How does the past figure into a reactionary effort from an artist for whom stylistic shifts are the norm? It creeps in slowly over time, the album’s songs bending like a rotten plank of wood. Listen enough, and you can start to imagine a song like "The River" rendered several different ways depending on your chosen phase of Bejar’s career: heart-on-sleeve songsmith, MIDI technician, wine-drunk romantic, louche synth hound. (In the case of "Archer on the Beach," no imagination is required — a completely different version recorded pre-Kaputt is included on a 2010 EP.) It’s a phenomenon that renders Poison Season less an album and more an exercise in futility. Beach House looked back at their career and built on it; Bejar tried to outrun it, and it wriggled its way in anyway.

It’s possible that music’s streaming age is devaluing the relationship between an artist’s new work and their discography. When a listener can plow through a decade or two of music in a few hours without any kind of significant investment, why make a parallel investment in examining your new album’s link to the past? Give people a few new songs and let them make their own connections — everything you’ve ever recorded is a click or two away anyway.

The argument is one for quality, and it’s one that’s reflected in the gap between Depression Cherry and Poison Season. The former is more fulfilling as both a piece of music — more cohesive, more dramatic, more pleasurable on a minute-by-minute basis — and as a new piece in the band’s larger mosaic. It’s an element of satisfaction derived from the band’s thoughtful consideration of where they are now and what they’ve done before.

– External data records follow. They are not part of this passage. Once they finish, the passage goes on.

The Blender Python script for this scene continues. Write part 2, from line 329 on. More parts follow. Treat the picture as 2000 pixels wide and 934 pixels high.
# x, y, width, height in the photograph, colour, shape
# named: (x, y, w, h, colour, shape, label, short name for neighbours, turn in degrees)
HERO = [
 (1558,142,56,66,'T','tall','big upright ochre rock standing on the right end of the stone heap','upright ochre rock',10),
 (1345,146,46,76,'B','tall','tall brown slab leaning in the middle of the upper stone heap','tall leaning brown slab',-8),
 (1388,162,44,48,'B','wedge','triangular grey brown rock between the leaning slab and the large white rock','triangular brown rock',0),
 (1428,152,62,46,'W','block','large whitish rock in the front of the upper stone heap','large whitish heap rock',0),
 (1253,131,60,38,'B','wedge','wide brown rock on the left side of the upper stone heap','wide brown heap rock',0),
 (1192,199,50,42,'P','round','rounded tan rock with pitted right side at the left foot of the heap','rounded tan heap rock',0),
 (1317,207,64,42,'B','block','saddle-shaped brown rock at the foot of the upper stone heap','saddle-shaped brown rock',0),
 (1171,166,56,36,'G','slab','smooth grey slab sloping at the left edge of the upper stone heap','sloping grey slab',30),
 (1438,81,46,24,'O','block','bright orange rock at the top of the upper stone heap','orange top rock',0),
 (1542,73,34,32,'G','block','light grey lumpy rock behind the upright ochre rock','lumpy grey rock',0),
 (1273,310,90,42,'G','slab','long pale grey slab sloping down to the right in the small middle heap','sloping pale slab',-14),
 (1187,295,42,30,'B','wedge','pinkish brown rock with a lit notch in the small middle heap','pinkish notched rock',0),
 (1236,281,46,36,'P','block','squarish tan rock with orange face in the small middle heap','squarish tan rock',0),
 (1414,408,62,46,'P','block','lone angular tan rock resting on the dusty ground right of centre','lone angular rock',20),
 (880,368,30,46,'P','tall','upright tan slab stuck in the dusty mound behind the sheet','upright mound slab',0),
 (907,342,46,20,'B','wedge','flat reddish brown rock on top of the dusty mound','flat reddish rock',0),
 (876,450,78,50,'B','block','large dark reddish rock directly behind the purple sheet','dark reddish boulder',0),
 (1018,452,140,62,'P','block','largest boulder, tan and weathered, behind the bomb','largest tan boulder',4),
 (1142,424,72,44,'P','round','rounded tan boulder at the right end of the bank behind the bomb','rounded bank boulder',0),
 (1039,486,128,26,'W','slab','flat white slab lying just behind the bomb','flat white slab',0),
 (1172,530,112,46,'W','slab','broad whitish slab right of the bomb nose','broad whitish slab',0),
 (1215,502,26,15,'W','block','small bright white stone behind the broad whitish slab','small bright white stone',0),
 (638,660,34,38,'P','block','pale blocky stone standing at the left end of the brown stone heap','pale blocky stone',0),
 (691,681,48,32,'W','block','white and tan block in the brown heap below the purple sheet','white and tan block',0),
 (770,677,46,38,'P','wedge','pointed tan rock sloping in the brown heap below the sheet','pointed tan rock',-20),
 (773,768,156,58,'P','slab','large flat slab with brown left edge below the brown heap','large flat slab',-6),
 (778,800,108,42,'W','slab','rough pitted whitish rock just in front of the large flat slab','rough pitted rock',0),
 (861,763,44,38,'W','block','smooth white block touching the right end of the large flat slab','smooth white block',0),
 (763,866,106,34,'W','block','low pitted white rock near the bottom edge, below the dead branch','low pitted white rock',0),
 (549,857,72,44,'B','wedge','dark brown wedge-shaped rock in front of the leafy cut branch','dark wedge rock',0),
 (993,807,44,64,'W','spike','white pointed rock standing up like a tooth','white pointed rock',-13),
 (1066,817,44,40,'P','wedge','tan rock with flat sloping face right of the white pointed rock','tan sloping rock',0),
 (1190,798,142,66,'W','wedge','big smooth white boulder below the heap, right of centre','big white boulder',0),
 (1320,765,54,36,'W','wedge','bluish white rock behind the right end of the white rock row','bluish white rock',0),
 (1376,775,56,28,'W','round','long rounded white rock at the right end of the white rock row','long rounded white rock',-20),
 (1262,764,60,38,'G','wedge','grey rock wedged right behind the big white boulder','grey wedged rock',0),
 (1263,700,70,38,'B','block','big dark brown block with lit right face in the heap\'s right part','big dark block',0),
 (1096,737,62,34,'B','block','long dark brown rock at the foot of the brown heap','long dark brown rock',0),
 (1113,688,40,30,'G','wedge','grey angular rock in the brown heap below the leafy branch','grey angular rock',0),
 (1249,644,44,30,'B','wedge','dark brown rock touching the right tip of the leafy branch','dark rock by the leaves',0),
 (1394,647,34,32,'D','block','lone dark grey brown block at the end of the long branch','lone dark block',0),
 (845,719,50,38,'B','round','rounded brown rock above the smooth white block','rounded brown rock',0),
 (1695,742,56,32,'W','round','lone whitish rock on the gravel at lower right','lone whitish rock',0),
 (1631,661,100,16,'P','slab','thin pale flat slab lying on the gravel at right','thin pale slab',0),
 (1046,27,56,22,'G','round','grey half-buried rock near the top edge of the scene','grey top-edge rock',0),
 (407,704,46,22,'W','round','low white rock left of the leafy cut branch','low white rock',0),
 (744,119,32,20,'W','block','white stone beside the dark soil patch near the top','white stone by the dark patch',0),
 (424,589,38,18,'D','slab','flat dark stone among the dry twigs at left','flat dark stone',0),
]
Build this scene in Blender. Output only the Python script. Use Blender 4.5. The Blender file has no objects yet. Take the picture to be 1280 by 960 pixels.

At some point, you have to reckon with your past

This leads to an interesting emergent point. Beach House and Destroyer represent nearly three combined decades of experience and two entirely different approaches to an artist’s body of work, but their new albums end up saying the same thing: once you reach a certain stage in your career, you have no choice but to reckon with your past. You can focus on moving forward or you can stare it in the face and reflect with intent, but you’re never going to escape the ghosts of everything you’ve done before. And if that’s true, you might as well take the latter approach: it’s going to lead to more gratifying, enjoyable work.